Well, there was the straw hat riot of 1922.
The History Guy has a great video about it on yt
NOT associated. Apologies, Nathan, if this goes beyond what you allow here. I just think that people who enjoy this comic would get a kick out of this tidbit of history. People are endlessly inventive and amusing.
I agree, take the damn stickers off the bill, it makes you look stupid. Also, every time I see it I half expect a shop employee to run up and detain the person for shoplifting.
Religion is a protected class for reasons that have to do with the fact that it is intimately tied with politics and politicians who are religious.
Do you not believe a person has the same moral right to protection from discrimination for their religion or lack thereof as they have for their gender or ethnicity?
“Generally beyond the individual’s control”?
Most people’s religion is either the religion they were raised in, or a response to that upbringing (e.g. I hate you, so since you are Catholic, I’ll be Baptist).
That response sounds like a choice to me. You could just as easily have chosen Pentecostal, Atheism, or Wicca.

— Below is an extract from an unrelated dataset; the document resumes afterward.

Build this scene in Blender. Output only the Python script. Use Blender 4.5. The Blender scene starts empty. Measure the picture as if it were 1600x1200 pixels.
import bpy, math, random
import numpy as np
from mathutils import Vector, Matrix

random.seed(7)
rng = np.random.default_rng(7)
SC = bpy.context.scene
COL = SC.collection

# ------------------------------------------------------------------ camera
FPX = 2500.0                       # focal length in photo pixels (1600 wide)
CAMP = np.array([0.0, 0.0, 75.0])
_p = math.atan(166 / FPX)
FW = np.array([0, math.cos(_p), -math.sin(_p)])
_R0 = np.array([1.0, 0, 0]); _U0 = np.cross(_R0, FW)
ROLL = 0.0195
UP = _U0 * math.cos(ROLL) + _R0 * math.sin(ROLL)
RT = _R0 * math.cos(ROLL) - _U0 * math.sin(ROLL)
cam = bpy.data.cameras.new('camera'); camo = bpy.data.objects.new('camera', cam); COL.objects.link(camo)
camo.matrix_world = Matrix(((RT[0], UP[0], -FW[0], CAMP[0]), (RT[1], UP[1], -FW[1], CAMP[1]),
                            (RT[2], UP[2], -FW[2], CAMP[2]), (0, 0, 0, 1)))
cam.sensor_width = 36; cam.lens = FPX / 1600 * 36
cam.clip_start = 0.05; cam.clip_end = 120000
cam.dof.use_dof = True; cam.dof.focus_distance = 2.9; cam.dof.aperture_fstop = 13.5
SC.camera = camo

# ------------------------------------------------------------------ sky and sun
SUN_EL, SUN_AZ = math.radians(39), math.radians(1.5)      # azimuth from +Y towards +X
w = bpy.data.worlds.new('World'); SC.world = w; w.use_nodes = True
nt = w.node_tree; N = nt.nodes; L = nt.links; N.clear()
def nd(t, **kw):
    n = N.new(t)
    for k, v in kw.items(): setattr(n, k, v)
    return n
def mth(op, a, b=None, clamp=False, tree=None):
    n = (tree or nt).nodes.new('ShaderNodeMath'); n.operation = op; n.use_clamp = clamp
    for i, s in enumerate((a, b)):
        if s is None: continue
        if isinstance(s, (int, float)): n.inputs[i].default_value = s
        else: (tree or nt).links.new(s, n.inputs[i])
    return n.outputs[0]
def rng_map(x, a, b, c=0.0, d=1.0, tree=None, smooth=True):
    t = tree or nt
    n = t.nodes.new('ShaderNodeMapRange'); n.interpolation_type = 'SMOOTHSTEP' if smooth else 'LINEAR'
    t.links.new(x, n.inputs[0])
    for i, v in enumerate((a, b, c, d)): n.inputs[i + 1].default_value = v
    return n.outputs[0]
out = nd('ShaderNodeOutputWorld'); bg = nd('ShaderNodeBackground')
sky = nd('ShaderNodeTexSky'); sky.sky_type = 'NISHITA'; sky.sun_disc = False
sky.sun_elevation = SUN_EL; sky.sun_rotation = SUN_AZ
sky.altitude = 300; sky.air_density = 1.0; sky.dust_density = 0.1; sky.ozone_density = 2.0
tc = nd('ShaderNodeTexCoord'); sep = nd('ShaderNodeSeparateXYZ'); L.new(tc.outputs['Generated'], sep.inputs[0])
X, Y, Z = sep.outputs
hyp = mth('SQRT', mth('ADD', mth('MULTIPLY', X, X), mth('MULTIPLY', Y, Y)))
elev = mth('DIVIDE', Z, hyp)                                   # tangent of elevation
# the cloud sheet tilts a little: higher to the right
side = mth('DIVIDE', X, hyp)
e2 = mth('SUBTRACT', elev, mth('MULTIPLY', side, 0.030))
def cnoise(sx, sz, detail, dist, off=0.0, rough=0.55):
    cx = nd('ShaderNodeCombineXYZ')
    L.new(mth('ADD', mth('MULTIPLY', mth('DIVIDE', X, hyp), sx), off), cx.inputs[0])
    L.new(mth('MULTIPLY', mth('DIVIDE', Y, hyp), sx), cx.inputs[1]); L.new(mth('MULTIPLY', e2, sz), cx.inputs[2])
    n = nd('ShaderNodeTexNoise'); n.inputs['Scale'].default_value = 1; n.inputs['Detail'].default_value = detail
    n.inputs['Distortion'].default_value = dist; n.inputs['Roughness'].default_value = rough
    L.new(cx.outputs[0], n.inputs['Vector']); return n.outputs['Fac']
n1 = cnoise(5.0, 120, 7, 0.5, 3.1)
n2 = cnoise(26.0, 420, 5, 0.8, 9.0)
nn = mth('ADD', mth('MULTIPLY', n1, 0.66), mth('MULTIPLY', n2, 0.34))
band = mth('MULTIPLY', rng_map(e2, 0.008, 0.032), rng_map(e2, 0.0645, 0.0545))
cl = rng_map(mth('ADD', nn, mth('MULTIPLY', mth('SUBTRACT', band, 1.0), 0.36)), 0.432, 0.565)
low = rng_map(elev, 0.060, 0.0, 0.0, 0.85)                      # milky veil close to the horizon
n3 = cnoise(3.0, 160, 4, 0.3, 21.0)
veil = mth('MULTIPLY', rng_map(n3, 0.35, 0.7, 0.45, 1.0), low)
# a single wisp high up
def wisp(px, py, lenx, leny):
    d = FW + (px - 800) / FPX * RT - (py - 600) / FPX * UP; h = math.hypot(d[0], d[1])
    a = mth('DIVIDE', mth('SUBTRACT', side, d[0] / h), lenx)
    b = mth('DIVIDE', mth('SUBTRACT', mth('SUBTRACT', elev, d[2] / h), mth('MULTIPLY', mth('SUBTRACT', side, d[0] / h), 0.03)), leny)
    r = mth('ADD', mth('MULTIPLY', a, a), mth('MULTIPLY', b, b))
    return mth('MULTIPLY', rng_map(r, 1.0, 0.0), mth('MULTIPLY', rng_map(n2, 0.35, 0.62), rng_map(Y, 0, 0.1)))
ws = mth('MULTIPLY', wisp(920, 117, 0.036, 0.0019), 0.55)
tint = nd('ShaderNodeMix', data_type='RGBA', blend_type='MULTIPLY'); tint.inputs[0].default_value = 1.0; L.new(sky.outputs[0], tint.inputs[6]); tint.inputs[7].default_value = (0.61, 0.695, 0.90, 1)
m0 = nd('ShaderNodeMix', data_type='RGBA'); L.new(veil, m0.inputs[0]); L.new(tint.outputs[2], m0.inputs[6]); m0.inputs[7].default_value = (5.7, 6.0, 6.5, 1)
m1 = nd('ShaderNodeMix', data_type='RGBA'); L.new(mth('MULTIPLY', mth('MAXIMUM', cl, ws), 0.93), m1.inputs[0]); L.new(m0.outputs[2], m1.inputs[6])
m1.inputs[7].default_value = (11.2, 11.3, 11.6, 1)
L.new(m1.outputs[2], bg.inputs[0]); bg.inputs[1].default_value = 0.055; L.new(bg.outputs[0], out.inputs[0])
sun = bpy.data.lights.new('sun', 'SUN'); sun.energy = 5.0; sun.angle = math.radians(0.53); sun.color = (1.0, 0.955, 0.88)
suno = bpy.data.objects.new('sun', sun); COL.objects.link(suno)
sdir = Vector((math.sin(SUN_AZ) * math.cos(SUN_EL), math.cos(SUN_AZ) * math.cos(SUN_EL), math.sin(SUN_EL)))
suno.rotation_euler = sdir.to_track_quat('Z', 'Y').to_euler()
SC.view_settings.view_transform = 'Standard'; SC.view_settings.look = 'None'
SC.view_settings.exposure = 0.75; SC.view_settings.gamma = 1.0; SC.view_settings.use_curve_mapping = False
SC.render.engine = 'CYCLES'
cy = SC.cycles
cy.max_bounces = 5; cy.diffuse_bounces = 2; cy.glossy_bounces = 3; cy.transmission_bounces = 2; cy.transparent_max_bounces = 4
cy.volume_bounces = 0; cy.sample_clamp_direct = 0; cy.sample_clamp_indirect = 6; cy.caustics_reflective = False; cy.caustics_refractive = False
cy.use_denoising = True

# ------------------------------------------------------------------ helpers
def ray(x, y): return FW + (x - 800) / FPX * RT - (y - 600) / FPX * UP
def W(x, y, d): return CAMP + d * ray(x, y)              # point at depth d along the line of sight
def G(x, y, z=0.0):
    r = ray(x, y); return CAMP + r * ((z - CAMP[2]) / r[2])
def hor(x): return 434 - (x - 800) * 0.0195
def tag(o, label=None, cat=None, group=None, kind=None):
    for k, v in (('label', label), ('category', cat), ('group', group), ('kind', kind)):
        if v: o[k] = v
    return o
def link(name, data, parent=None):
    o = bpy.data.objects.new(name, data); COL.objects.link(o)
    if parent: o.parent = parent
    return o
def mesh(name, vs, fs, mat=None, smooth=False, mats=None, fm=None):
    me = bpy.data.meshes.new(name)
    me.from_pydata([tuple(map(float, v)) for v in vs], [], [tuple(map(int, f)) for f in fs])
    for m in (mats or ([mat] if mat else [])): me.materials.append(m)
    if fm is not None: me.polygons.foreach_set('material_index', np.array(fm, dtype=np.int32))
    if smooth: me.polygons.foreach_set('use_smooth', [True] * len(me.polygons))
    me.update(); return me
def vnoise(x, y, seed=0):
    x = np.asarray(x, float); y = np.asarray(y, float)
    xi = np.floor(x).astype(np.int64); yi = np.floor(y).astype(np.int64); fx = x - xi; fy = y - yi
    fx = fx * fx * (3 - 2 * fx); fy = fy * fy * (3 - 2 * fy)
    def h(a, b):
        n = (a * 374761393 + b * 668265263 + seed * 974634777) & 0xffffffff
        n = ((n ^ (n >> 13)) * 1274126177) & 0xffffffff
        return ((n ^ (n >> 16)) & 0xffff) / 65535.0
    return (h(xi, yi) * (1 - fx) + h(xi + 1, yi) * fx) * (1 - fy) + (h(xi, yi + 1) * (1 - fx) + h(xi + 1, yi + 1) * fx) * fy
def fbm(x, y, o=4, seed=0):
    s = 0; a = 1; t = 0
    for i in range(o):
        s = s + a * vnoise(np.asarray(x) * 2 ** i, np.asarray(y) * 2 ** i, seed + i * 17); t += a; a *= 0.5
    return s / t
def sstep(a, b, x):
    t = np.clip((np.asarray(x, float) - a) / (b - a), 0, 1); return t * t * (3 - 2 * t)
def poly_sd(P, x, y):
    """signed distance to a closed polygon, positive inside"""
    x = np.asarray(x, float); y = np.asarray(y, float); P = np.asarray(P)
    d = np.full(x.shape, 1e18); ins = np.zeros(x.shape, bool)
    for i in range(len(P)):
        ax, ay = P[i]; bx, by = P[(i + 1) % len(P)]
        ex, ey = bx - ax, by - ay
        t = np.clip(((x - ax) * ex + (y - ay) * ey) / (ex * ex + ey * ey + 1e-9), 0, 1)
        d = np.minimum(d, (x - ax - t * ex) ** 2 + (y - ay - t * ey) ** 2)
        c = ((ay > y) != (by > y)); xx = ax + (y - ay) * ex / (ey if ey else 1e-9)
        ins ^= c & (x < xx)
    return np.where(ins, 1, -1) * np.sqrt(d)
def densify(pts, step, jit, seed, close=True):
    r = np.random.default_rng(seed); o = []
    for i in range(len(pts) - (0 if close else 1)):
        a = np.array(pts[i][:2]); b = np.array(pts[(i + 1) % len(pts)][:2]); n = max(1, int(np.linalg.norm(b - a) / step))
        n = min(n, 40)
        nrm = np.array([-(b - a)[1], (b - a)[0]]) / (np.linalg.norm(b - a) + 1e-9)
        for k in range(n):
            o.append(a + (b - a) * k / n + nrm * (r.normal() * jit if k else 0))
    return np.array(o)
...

There’s a question of group identity, which is a choice, and a question of belief, which can be influenced by choices (choosing to accept certain evidence, for example), but which is not a choice itself (you see the evidence you’ve got, and draw a conclusion). It’s a tricky area, since there are choices involved, but saying that someone can choose their beliefs from scratch (not their professed beliefs, but what they actually believe to be true) doesn’t entirely hold up. If you put an apple on the table, then another apple, then count them, you’re going to believe that 1 + 1 = 2 (unless you reject the evidence as being flawed in some way).
Hate crimes: as opposed to the typical “warm and fuzzy” crimes.
For a hate crime, doesn’t Mr. DA have to prove he was more violent because he thought Al was Mexican?
Seems like sexuality is a choice – certainly anyone depriving you of that choice is guilty of a crime (rape). Being a behavior or pattern of actions, why would that be protected?